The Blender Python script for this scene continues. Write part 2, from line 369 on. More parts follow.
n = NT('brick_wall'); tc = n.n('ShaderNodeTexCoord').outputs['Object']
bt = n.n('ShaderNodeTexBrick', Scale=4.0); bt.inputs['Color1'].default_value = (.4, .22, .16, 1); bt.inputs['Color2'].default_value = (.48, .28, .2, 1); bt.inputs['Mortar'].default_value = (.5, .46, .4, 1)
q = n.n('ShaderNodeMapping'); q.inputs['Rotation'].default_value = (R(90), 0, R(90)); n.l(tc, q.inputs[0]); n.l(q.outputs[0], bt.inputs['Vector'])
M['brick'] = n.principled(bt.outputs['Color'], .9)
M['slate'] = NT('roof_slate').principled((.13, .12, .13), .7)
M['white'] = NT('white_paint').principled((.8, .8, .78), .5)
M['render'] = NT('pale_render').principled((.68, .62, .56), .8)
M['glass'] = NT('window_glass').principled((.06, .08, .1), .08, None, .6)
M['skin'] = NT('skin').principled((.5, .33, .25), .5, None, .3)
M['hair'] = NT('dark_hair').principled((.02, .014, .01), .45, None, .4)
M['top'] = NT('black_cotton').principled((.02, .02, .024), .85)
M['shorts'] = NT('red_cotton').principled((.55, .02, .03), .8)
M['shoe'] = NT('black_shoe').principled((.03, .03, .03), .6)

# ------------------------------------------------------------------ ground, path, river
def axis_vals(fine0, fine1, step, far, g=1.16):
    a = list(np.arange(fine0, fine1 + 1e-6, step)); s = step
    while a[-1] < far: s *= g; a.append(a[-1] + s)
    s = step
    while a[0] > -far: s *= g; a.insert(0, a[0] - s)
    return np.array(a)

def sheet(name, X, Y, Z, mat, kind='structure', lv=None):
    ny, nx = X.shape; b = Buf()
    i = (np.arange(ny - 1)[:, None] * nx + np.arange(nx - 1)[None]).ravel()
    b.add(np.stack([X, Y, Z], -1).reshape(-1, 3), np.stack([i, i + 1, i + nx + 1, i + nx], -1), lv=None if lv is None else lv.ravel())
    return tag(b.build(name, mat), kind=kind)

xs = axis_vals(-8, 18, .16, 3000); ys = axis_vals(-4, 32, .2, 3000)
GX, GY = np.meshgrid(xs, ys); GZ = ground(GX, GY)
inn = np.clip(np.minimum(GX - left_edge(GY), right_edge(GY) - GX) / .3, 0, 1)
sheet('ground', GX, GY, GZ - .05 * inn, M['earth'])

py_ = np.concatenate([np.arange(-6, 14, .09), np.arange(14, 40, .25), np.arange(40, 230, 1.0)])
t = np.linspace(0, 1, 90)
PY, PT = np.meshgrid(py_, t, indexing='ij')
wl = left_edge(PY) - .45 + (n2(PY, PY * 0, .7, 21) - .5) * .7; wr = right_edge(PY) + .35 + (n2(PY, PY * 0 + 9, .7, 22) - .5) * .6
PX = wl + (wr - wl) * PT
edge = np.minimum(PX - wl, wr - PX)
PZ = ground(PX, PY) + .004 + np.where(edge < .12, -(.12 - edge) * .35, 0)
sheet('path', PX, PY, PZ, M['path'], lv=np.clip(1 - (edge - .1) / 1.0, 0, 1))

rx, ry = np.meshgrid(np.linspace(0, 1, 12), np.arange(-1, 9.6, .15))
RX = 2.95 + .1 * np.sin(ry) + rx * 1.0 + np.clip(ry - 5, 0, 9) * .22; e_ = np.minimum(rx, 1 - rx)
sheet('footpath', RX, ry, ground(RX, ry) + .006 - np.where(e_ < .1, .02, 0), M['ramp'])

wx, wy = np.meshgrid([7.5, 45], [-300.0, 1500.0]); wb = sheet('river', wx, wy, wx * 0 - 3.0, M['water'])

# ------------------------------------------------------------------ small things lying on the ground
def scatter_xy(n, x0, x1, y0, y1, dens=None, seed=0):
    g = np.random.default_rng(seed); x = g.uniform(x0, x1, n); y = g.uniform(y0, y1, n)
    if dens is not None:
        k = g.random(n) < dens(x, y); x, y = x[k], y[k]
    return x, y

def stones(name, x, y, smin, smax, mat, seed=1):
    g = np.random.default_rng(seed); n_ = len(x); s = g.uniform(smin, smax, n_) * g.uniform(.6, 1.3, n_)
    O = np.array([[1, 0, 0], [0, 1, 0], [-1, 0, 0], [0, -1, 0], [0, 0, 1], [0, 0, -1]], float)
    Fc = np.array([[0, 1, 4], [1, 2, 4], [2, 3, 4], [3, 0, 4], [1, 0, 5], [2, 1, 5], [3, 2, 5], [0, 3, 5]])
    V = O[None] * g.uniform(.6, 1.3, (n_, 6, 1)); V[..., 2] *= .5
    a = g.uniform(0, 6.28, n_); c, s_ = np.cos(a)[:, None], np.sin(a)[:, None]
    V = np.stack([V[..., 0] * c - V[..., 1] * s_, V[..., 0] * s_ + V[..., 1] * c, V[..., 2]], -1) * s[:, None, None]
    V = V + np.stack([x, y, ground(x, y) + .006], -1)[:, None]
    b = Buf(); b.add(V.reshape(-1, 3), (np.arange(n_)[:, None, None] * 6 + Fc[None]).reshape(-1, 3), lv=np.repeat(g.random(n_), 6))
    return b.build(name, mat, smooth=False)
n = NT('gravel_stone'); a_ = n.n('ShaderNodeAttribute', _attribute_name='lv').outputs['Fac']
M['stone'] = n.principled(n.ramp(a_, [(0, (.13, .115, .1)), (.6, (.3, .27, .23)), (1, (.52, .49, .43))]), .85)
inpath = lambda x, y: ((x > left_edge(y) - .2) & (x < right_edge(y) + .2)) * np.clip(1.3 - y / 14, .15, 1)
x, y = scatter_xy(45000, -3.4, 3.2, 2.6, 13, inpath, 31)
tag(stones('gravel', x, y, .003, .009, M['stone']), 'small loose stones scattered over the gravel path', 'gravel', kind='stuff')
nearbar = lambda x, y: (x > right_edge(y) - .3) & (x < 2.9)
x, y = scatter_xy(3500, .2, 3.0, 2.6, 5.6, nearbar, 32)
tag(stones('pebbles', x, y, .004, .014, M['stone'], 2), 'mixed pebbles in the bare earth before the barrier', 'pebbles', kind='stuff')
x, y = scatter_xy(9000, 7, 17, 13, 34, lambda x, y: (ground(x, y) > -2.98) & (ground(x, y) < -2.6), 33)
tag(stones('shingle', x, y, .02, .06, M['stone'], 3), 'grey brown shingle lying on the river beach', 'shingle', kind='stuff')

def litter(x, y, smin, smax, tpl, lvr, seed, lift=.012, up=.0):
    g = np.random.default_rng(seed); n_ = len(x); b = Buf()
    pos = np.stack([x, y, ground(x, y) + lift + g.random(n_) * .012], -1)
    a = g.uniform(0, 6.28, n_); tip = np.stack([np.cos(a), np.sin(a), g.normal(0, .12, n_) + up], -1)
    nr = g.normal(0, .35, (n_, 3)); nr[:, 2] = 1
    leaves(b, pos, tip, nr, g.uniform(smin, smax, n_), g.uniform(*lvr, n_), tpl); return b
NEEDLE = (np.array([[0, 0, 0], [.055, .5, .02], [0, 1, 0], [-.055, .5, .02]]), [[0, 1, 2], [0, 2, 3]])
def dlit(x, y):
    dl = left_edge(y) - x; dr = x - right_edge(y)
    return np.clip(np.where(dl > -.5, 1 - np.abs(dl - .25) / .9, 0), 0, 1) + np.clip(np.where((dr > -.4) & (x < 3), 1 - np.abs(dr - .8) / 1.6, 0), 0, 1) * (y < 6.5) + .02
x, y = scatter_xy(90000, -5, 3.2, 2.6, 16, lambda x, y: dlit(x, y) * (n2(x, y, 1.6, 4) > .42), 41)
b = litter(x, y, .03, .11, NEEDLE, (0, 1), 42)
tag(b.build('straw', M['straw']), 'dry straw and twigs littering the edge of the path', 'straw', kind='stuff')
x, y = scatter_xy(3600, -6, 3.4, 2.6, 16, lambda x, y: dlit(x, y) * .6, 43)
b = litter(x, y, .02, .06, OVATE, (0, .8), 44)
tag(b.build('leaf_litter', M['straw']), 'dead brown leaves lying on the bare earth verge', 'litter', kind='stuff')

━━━

◆ Problem details
Your output must be the lines of the material above, from the first through the line that contains "return tag(b.build(name, mat), kind=kind)", copied exactly. Include both endpoints and nothing else.

◆ Solution below
The Blender Python script for this scene continues. Write part 2, from line 369 on. More parts follow.
n = NT('brick_wall'); tc = n.n('ShaderNodeTexCoord').outputs['Object']
bt = n.n('ShaderNodeTexBrick', Scale=4.0); bt.inputs['Color1'].default_value = (.4, .22, .16, 1); bt.inputs['Color2'].default_value = (.48, .28, .2, 1); bt.inputs['Mortar'].default_value = (.5, .46, .4, 1)
q = n.n('ShaderNodeMapping'); q.inputs['Rotation'].default_value = (R(90), 0, R(90)); n.l(tc, q.inputs[0]); n.l(q.outputs[0], bt.inputs['Vector'])
M['brick'] = n.principled(bt.outputs['Color'], .9)
M['slate'] = NT('roof_slate').principled((.13, .12, .13), .7)
M['white'] = NT('white_paint').principled((.8, .8, .78), .5)
M['render'] = NT('pale_render').principled((.68, .62, .56), .8)
M['glass'] = NT('window_glass').principled((.06, .08, .1), .08, None, .6)
M['skin'] = NT('skin').principled((.5, .33, .25), .5, None, .3)
M['hair'] = NT('dark_hair').principled((.02, .014, .01), .45, None, .4)
M['top'] = NT('black_cotton').principled((.02, .02, .024), .85)
M['shorts'] = NT('red_cotton').principled((.55, .02, .03), .8)
M['shoe'] = NT('black_shoe').principled((.03, .03, .03), .6)

# ------------------------------------------------------------------ ground, path, river
def axis_vals(fine0, fine1, step, far, g=1.16):
    a = list(np.arange(fine0, fine1 + 1e-6, step)); s = step
    while a[-1] < far: s *= g; a.append(a[-1] + s)
    s = step
    while a[0] > -far: s *= g; a.insert(0, a[0] - s)
    return np.array(a)

def sheet(name, X, Y, Z, mat, kind='structure', lv=None):
    ny, nx = X.shape; b = Buf()
    i = (np.arange(ny - 1)[:, None] * nx + np.arange(nx - 1)[None]).ravel()
    b.add(np.stack([X, Y, Z], -1).reshape(-1, 3), np.stack([i, i + 1, i + nx + 1, i + nx], -1), lv=None if lv is None else lv.ravel())
    return tag(b.build(name, mat), kind=kind)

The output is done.